The Sun Also
Sets
By INVESTOR'S BUSINESS
DAILY | Posted Thursday, February 07, 2008 4:20 PM PT
Climate Change: Not every scientist is part of Al
Gore's mythical "consensus." Scientists worried about a new ice age seek
funding to better observe something bigger than your SUV — the sun.
Related Topics: Global
Warming
Back in 1991, before Al Gore first shouted that the Earth was in the
balance, the Danish Meteorological Institute released a study using data
that went back centuries that showed that global temperatures closely
tracked solar cycles.
To many, those data were convincing. Now, Canadian scientists are
seeking additional funding for more and better "eyes" with which to
observe our sun, which has a bigger impact on Earth's climate than all the
tailpipes and smokestacks on our planet combined.
And they're worried about global cooling, not warming.
Kenneth Tapping, a solar researcher and project director for Canada's
National Research Council, is among those looking at the sun for evidence
of an increase in sunspot activity.
Solar activity fluctuates in an 11-year cycle. But so far in this
cycle, the sun has been disturbingly quiet. The lack of increased activity
could signal the beginning of what is known as a Maunder Minimum, an event
which occurs every couple of centuries and can last as long as a century.
Such an event occurred in the 17th century. The observation of sunspots
showed extraordinarily low levels of magnetism on the sun, with little or
no 11-year cycle.
This solar hibernation corresponded with a period of bitter cold that
began around 1650 and lasted, with intermittent spikes of warming, until
1715. Frigid winters and cold summers during that period led to massive
crop failures, famine and death in Northern Europe.
Tapping reports no change in the sun's magnetic field so far this cycle
and warns that if the sun remains quiet for another year or two, it may
indicate a repeat of that period of drastic cooling of the Earth, bringing
massive snowfall and severe weather to the Northern Hemisphere.
Tapping oversees the operation of a 60-year-old radio telescope that he
calls a "stethoscope for the sun." But he and his colleagues need better
equipment.
In Canada, where radio-telescopic monitoring of the sun has been
conducted since the end of World War II, a new instrument, the
next-generation solar flux monitor, could measure the sun's emissions more
rapidly and accurately.
As we have noted many times, perhaps the biggest impact on the Earth's
climate over time has been the sun.
For instance, researchers at the Max Planck Institute for Solar
Research in Germany report the sun has been burning more brightly over the
last 60 years, accounting for the 1 degree Celsius increase in Earth's
temperature over the last 100 years.
R. Timothy Patterson, professor of geology and director of the
Ottawa-Carleton Geoscience Center of Canada's Carleton University, says
that "CO2 variations show little correlation with our planet's climate on
long, medium and even short time scales."
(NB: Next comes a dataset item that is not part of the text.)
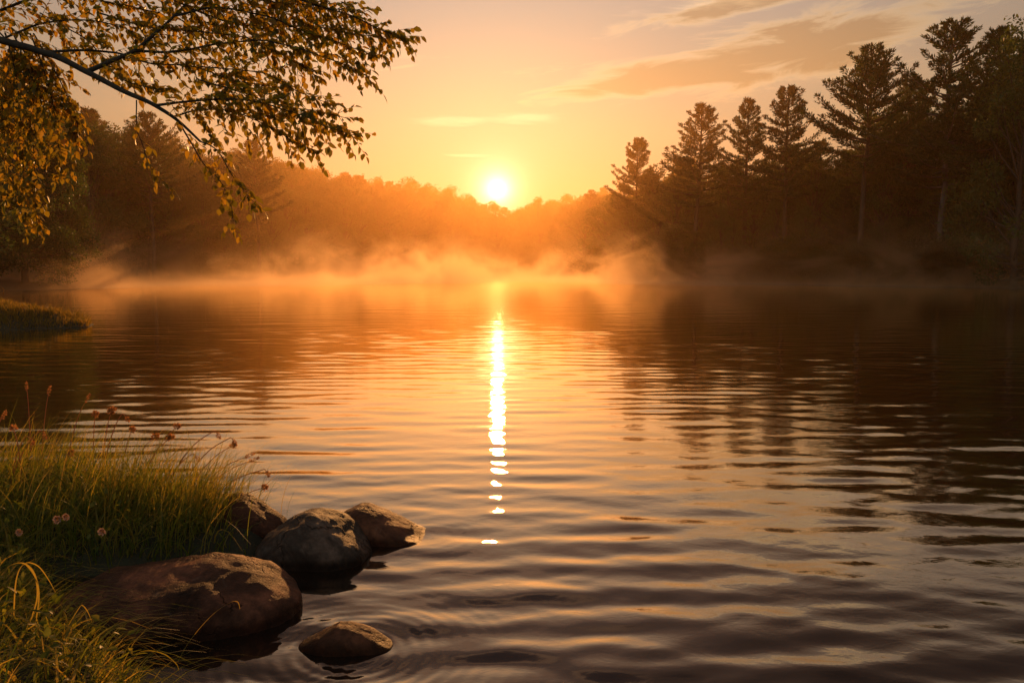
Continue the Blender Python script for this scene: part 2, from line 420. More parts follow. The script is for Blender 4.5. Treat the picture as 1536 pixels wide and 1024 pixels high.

Rather, he says, "I and the first-class scientists I work with are
consistently finding excellent correlations between the regular
fluctuations of the sun and earthly climate. This is not surprising. The
sun and the stars are the ultimate source of energy on this planet."
Patterson, sharing Tapping's concern, says: "Solar scientists predict
that, by 2020, the sun will be starting into its weakest Schwabe cycle of
the past two centuries, likely leading to unusually cool conditions on
Earth."
"Solar activity has overpowered any effect that CO2 has had before, and
it most likely will again," Patterson says. "If we were to have even a
medium-sized solar minimum, we could be looking at a lot more bad effects
than 'global warming' would have had."
In 2005, Russian astronomer Khabibullo Abdusamatov made some waves —
and not a few enemies in the global warming "community" — by predicting
that the sun would reach a peak of activity about three years from now, to
be accompanied by "dramatic changes" in temperatures.
A Hoover Institution Study a few years back examined historical data
and came to a similar conclusion.
"The effects of solar activity and volcanoes are impossible to miss.
Temperatures fluctuated exactly as expected, and the pattern was so clear
that, statistically, the odds of the correlation existing by chance were
one in 100," according to Hoover fellow Bruce Berkowitz.
The study says that "try as we might, we simply could not find any
relationship between industrial activity, energy consumption and changes
in global temperatures."
The study concludes that if you shut down all the world's power plants
and factories, "there would not be much effect on temperatures."
But if the sun shuts down, we've got a problem. It is the sun, not the
Earth, that's hanging in the balance.